• **Requirement**:
Print out the entries below with no edits.

────────────────────────────────────────

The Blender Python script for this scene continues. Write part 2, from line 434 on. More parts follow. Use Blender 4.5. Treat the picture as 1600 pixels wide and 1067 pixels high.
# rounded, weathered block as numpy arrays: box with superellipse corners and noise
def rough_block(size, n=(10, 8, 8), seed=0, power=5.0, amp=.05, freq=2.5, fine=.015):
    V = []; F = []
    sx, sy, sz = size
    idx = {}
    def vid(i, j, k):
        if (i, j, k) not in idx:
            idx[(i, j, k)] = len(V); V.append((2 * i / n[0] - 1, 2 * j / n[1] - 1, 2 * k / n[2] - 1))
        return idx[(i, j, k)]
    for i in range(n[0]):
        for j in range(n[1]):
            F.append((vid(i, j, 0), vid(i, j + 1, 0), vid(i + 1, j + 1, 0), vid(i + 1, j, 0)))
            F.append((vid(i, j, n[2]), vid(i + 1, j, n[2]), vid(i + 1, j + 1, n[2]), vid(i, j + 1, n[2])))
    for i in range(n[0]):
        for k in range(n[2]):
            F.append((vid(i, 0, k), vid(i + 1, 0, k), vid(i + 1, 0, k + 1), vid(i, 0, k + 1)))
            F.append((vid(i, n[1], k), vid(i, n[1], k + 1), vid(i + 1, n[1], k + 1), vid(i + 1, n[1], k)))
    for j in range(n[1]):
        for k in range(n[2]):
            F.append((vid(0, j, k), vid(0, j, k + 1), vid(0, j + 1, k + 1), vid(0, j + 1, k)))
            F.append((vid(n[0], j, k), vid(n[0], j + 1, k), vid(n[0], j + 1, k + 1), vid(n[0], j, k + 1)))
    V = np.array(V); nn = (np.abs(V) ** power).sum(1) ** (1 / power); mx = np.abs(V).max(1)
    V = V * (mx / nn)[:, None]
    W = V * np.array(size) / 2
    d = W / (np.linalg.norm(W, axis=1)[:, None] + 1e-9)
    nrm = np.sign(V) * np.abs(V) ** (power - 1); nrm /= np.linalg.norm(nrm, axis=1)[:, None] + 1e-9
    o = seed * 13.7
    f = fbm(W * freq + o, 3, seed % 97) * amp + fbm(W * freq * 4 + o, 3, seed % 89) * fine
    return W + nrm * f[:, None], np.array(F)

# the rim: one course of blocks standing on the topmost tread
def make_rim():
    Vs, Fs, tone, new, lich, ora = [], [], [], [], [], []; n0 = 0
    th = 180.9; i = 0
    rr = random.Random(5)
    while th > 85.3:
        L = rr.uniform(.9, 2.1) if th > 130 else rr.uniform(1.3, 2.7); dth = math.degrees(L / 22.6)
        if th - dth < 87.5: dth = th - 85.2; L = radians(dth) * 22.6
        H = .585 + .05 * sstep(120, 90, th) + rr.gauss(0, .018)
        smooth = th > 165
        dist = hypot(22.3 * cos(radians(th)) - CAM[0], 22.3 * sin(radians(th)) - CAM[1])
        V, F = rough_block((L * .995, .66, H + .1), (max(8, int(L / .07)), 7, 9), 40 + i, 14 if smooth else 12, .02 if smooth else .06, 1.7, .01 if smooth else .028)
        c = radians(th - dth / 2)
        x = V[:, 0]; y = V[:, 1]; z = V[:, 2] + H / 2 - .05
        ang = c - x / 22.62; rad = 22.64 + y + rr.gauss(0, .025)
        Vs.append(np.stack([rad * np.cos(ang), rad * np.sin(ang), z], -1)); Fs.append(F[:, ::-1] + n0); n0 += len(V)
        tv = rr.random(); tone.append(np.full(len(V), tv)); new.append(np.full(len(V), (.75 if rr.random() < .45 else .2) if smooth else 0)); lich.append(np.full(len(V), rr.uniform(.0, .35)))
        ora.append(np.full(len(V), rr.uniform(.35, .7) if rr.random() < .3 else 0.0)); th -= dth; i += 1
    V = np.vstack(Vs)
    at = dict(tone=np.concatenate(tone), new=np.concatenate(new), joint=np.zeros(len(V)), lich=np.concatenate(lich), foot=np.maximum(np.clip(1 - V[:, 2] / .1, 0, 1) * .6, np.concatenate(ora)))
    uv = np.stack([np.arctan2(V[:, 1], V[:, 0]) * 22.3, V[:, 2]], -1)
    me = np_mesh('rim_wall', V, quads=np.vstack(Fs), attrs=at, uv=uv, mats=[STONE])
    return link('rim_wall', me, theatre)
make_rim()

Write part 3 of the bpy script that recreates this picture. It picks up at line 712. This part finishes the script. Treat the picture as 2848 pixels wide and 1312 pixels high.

────────────────────────────────────────

• **Worked answer**:
The Blender Python script for this scene continues. Write part 2, from line 434 on. More parts follow. Use Blender 4.5. Treat the picture as 1600 pixels wide and 1067 pixels high.
# rounded, weathered block as numpy arrays: box with superellipse corners and noise
def rough_block(size, n=(10, 8, 8), seed=0, power=5.0, amp=.05, freq=2.5, fine=.015):
    V = []; F = []
    sx, sy, sz = size
    idx = {}
    def vid(i, j, k):
        if (i, j, k) not in idx:
            idx[(i, j, k)] = len(V); V.append((2 * i / n[0] - 1, 2 * j / n[1] - 1, 2 * k / n[2] - 1))
        return idx[(i, j, k)]
    for i in range(n[0]):
        for j in range(n[1]):
            F.append((vid(i, j, 0), vid(i, j + 1, 0), vid(i + 1, j + 1, 0), vid(i + 1, j, 0)))
            F.append((vid(i, j, n[2]), vid(i + 1, j, n[2]), vid(i + 1, j + 1, n[2]), vid(i, j + 1, n[2])))
    for i in range(n[0]):
        for k in range(n[2]):
            F.append((vid(i, 0, k), vid(i + 1, 0, k), vid(i + 1, 0, k + 1), vid(i, 0, k + 1)))
            F.append((vid(i, n[1], k), vid(i, n[1], k + 1), vid(i + 1, n[1], k + 1), vid(i + 1, n[1], k)))
    for j in range(n[1]):
        for k in range(n[2]):
            F.append((vid(0, j, k), vid(0, j, k + 1), vid(0, j + 1, k + 1), vid(0, j + 1, k)))
            F.append((vid(n[0], j, k), vid(n[0], j + 1, k), vid(n[0], j + 1, k + 1), vid(n[0], j, k + 1)))
    V = np.array(V); nn = (np.abs(V) ** power).sum(1) ** (1 / power); mx = np.abs(V).max(1)
    V = V * (mx / nn)[:, None]
    W = V * np.array(size) / 2
    d = W / (np.linalg.norm(W, axis=1)[:, None] + 1e-9)
    nrm = np.sign(V) * np.abs(V) ** (power - 1); nrm /= np.linalg.norm(nrm, axis=1)[:, None] + 1e-9
    o = seed * 13.7
    f = fbm(W * freq + o, 3, seed % 97) * amp + fbm(W * freq * 4 + o, 3, seed % 89) * fine
    return W + nrm * f[:, None], np.array(F)

# the rim: one course of blocks standing on the topmost tread
def make_rim():
    Vs, Fs, tone, new, lich, ora = [], [], [], [], [], []; n0 = 0
    th = 180.9; i = 0
    rr = random.Random(5)
    while th > 85.3:
        L = rr.uniform(.9, 2.1) if th > 130 else rr.uniform(1.3, 2.7); dth = math.degrees(L / 22.6)
        if th - dth < 87.5: dth = th - 85.2; L = radians(dth) * 22.6
        H = .585 + .05 * sstep(120, 90, th) + rr.gauss(0, .018)
        smooth = th > 165
        dist = hypot(22.3 * cos(radians(th)) - CAM[0], 22.3 * sin(radians(th)) - CAM[1])
        V, F = rough_block((L * .995, .66, H + .1), (max(8, int(L / .07)), 7, 9), 40 + i, 14 if smooth else 12, .02 if smooth else .06, 1.7, .01 if smooth else .028)
        c = radians(th - dth / 2)
        x = V[:, 0]; y = V[:, 1]; z = V[:, 2] + H / 2 - .05
        ang = c - x / 22.62; rad = 22.64 + y + rr.gauss(0, .025)
        Vs.append(np.stack([rad * np.cos(ang), rad * np.sin(ang), z], -1)); Fs.append(F[:, ::-1] + n0); n0 += len(V)
        tv = rr.random(); tone.append(np.full(len(V), tv)); new.append(np.full(len(V), (.75 if rr.random() < .45 else .2) if smooth else 0)); lich.append(np.full(len(V), rr.uniform(.0, .35)))
        ora.append(np.full(len(V), rr.uniform(.35, .7) if rr.random() < .3 else 0.0)); th -= dth; i += 1
    V = np.vstack(Vs)
    at = dict(tone=np.concatenate(tone), new=np.concatenate(new), joint=np.zeros(len(V)), lich=np.concatenate(lich), foot=np.maximum(np.clip(1 - V[:, 2] / .1, 0, 1) * .6, np.concatenate(ora)))
    uv = np.stack([np.arctan2(V[:, 1], V[:, 0]) * 22.3, V[:, 2]], -1)
    me = np_mesh('rim_wall', V, quads=np.vstack(Fs), attrs=at, uv=uv, mats=[STONE])
    return link('rim_wall', me, theatre)
make_rim()

Write part 3 of the bpy script that recreates this picture. It picks up at line 712. This part finishes the script. Treat the picture as 2848 pixels wide and 1312 pixels high.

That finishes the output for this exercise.